Five years ago, the Silkmen’s loom had fallen silent. Macclesfield Town had ceased to exist and derelict Moss Rose was living up to its name – gathering moss. But when businessman Rob Smethurst relaunched it as Macclesfield FC, he invited a freelance pundit to be his business partner and director of football.
Savage saw potential where others only saw the carcass of a football club, and he was too intrigued to turn it down. Three promotions in four years – with a narrow play-off final defeat in the other – has vindicated his gamble.
Now Smethurst’s greatest challenge will be holding on to Savage. He admitted: “Maybe we’ll be lucky enough to keep Robbie for another year. He’s already getting clubs coming for him now, higher up in the league. But it’s only a matter of time before he proves himself and will no longer be here at Macclesfield. I’m aware of that.”
Most of the jealousy swirling around Macclesfield is based on their budget, but their financial clout is rooted in footfall at the turnstiles – 4,724 fans turned out for Saturday’s coronation of the Northern Premier League champions against Bamber Bridge.
And from goalkeeper Max Dearnley to 35-goal top scorer Danny Elliott, Savage has assembled his squad expertly. Midfielder Laurent Mendy has been there since the phoenix club’s rebirth, travelling up from London for a trial with no idea who he was signing for – or where the journey would take him.
Mendy, whose long-range equaliser was, in Savage’s words, “our Vincent Kompany moment” – a throwback to the spectacular goal which effectively sealed Manchester City ’s Premier League title in 2019 – admitted: “I didn’t know anything about Macclesfield and I didn’t know who Robbie Savage was. I had to look him up own the internet. I had to Google him.”
Captain Paul Dawson gave up his job working on the roads to concentrate on football. It was a good decision. He said: “I was a supervisor on the motorways – when you saw workmen digging up the road or putting the cones out, I was the one standing around doing nothing.

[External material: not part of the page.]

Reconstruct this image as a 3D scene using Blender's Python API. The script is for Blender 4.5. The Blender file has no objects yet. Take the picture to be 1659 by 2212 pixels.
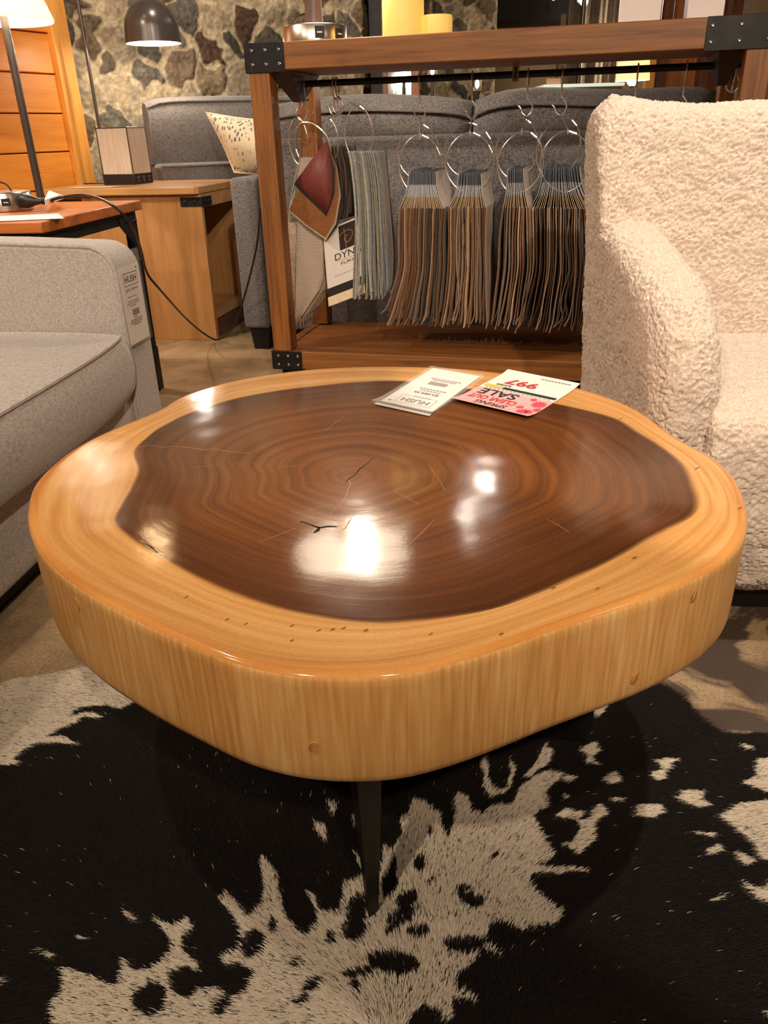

“Lots of people seem to have an opinion about Sav, but you don’t play at the levels he did for so long without knowing your way around a football pitch. Our results speak for themselves.”
And in a celebrated football dynasty, John Rooney’s 20 assists garnished the best-stocked conveyor belt since Bruce Forsyth’s Generation Game. In a season when his brother, Wayne, lost his job at Plymouth Argyle and his sister-in-law lost a one-horse race in the jungle, Rooney flew the flag consistently for the family.
He said: “I hope it’s not the last time I experience this, but it’s probably true what they say – in football, your last success is always the sweetest. To get over the line with six games to go is a great achievement.”